GIANT041912_Tepfer
FORMAL ATTIRE “If Bach weren’t quite as good as he was,” says Dan Tepfer, “he would be insanely boring.”

Jazz and Bach have always made good company, so it’s no huge surprise that the formally rigorous 30-year-old jazz pianist and composer Dan Tepfer would take on The Goldberg Variations. After all, an “aria,” with 30 variations built on basslines and chord progressions – what could be more jazz than that? So Tepfer – who has been fascinated by Bach for most of his life – finally got around to recording his take on Bach, Goldberg Variations/Variations in May and June of last year, and now out on Sunnyside. Tepfer brings the Goldbergs to the Regattabar next Wednesday, April 25.

Or at least part of them. Tepfer’s disc runs 77 minutes and 44 seconds – each of Bach’s variations followed by Tepfer’s improvisation on the same. It’s not just the demands on the audience and himself that such a piece would make in live performance but also, he points out on the phone from New York, “Live, it’s always longer, right?” So Tepfer will probably begin the show with a couple of introductory pieces and then play the first 15 Goldergs with his own improvisations – about 50 minutes. Variation 15, he says, is a good end point, since Variation 16, the French Overture, acts as an introduction to the piece’s second half.

The son of two Americans living in Paris, Tepfer studied classical piano at the Paris Conservatory. An improviser from an early age, he remembers as an “eight or nine-year-old thinking that I would love to be able to improvise counterpoint the way Bach does.” He first heard a recording of the Goldberg Variations when he was a teen and eventually bought a score and began studying them. When he moved to New York, he continued to study with a Juilliard instructor, Zitta Zohar. Although he at first only intended them as pieces for study and practice, they started showing up in his performances. And when it was time to put them on disc, he decided he wanted to record them all.

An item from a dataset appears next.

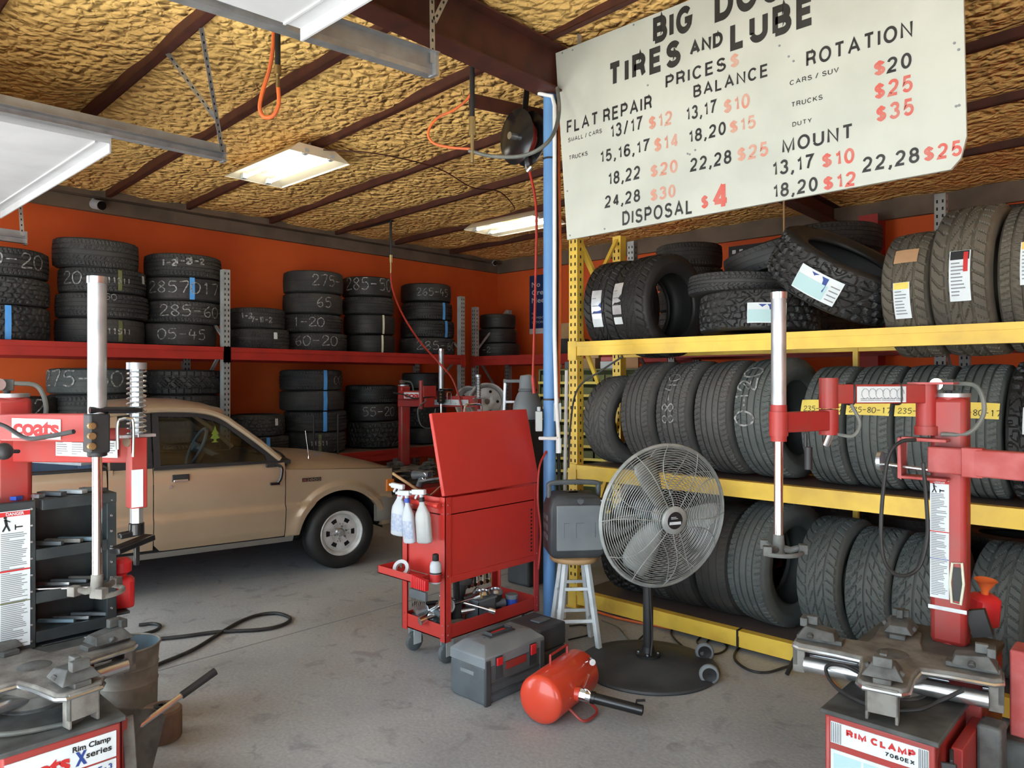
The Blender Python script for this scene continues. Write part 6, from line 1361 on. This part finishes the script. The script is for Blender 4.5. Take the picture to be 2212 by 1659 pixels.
for s, x0, yb_, x1, yt_, c_, bo in [('BIG', 495, 208, 678, 85, 'k', .03), ('DOGS', 780, 108, 1205, -42, 'k', .03), ('TIRES', 288, 412, 622, 297, 'k', .025), ('AND', 665, 262, 818, 195, 'k', .03), ('LUBE', 852, 240, 1240, 105, 'k', .025),
        ('PRICES', 553, 412, 832, 352, 'k', .005), ('$', 853, 320, 892, 252, 'p', .02), ('FLAT REPAIR', 96, 620, 490, 560, 'k', .01), ('BALANCE', 682, 455, 1028, 398, 'k', .012), ('ROTATION', 1204, 313, 1697, 240, 'k', .012),
        ('SMALL / CARS', 102, 660, 258, 640, 'k', .0), ('13/17', 298, 642, 445, 578, 'k', .01), ('$12', 475, 605, 583, 540, 'p', .025), ('13,17', 648, 562, 788, 498, 'k', .01), ('$10', 822, 530, 942, 462, 'p', .025),
        ('CARS / SUV', 1128, 397, 1355, 374, 'k', .0), ('$', 1517, 358, 1570, 285, 'r', .02), ('20', 1578, 342, 1692, 270, 'k', .015), ('TRUCKS', 106, 742, 192, 722, 'k', 0), ('15,16,17', 250, 757, 478, 700, 'k', .008),
        ('$14', 500, 708, 612, 640, 'p', .025), ('18,20', 660, 665, 832, 605, 'k', .01), ('$15', 850, 622, 970, 560, 'p', .025), ('TRUCKS', 1135, 498, 1280, 475, 'k', 0), ('$25', 1520, 465, 1697, 388, 'r', .02), ('DUTY', 1140, 588, 1230, 567, 'k', 0),
        ('$35', 1528, 570, 1702, 492, 'r', .02), ('18,22', 287, 860, 435, 800, 'k', .01), ('$20', 483, 825, 608, 765, 'p', .025), ('22,28', 667, 797, 858, 735, 'k', .01), ('$25', 885, 752, 1028, 685, 'p', .025), ('MOUNT', 1093, 712, 1422, 645, 'k', .015),
        ('13,17', 1047, 818, 1238, 750, 'k', .01), ('$10', 1277, 782, 1427, 712, 'r', .025), ('22,28', 1465, 800, 1728, 730, 'k', .01), ('$25', 1748, 752, 1925, 680, 'r', .025), ('18,20', 1050, 920, 1257, 855, 'k', .01), ('$12', 1283, 885, 1433, 818, 'r', .025),
        ('24,28', 272, 965, 435, 908, 'k', .01), ('$30', 483, 935, 598, 875, 'p', .025), ('DISPOSAL', 353, 1045, 678, 980, 'k', .005), ('$', 718, 970, 750, 905, 'r', .02), ('4', 770, 978, 845, 850, 'r', .05)]:
    a_ = aY(1180 + x0 / 2.1434, yb_ / 2.1434, SY); t_ = aY(1180 + x0 / 2.1434, yt_ / 2.1434, SY); ratio = (1180 + x1 / 2.1434 - CXP) / FPX
    xe = SY * (ratio * CS - SN) / (CS + ratio * SN)
    put2d(MB(), sign2d(s, {.03: .25, .025: .25 if len(s) > 3 else .19, .05: .2, .0: .15, 0: .15}.get(bo, .175 if bo != .02 else .19), .22 if bo < .03 else .14), (a_.x, SY - .0015, a_.z), (1, 0, 0), (0, 0, 1), t_.z - a_.z, xe - a_.x).build('lettering', {'k': 'sign_black', 'r': 'sign_red', 'p': 'sign_pale_red'}[c_], ps_, world=True, label={'k': 'black', 'r': 'red', 'p': 'faded red'}[c_] + ' painted lettering ' + s)
for x in (-2.9, -.9): MB().bar((x, SY + .03, 3.70), (x, SY + .03, zc(x, SY) + .02), .03, .012).build('hanger_strap', 'steel_galv', ps_, world=True)
# ------------------------------------------------------------------ overhead doors, their tracks and hangers
def panel_door(label, x0, x1, y0, y1, za, zb_):
    t = thing('overhead_door', label, 'garage door', ((x0 + x1) / 2, y1, zb_))
    n = 4
    for k in range(n):                                          # hinged sections lying along the tracks
        a_ = y0 + (y1 - y0) * k / n; b_ = y0 + (y1 - y0) * (k + 1) / n - .006; z0 = za + (zb_ - za) * k / n; z1 = za + (zb_ - za) * (k + 1) / n
        mb = MB(); mb.add([(x0, a_, z0), (x1, a_, z0), (x1, b_, z1), (x0, b_, z1), (x0, a_, z0 + .045), (x1, a_, z0 + .045), (x1, b_, z1 + .045), (x0, b_, z1 + .045)], [(0, 3, 2, 1), (4, 5, 6, 7), (0, 1, 5, 4), (1, 2, 6, 5), (2, 3, 7, 6), (3, 0, 4, 7)])
        s_ = mb.build('door_section', 'white_door', t, world=True)
    MB().box(x0, x1, y1 - .006, y1 + .004, zb_ - .055, zb_ + .05).build('end_rail', 'white_door', t, world=True)
    MB().box(x0, x1, y1 - .09, y1 - .08, zb_ - .012, zb_ - .001).build('seam_rib', 'white_door', t, world=True)
    return t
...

At first he envisioned a double-CD, but as he worked on the Variations, he realized that he wanted something “structurally tight” that would fit all on one CD. Also, he said, he wanted to “preserve the arc” or the original.

That “arc” might not be immediately apparent in these “keyboard studies,” but Tepfer points out that “there really is a clear arc. It really goes somewhere. It’s kind of telling a story.”

Bach grouped his variations in threes – the first based on some dance form of the era (gavotte, gigue, sarabande), the second a virtuoso display, the third a canon. Tepfer points out that the piece as a whole runs the gamut of emotions – some are more uptempo and “crazy-happy” playful, some more stately or introspective. Bach’s formal ingenuity is of a piece with his emotional expression, especially in his use of the double-voice canon form —as the variations develop, the two voices move further apart, from “Canon on the Unison” to Canon on the Ninth.” Tepfer points out that by Variation 25, the piece has become “dark with chromaticism and dissonance.”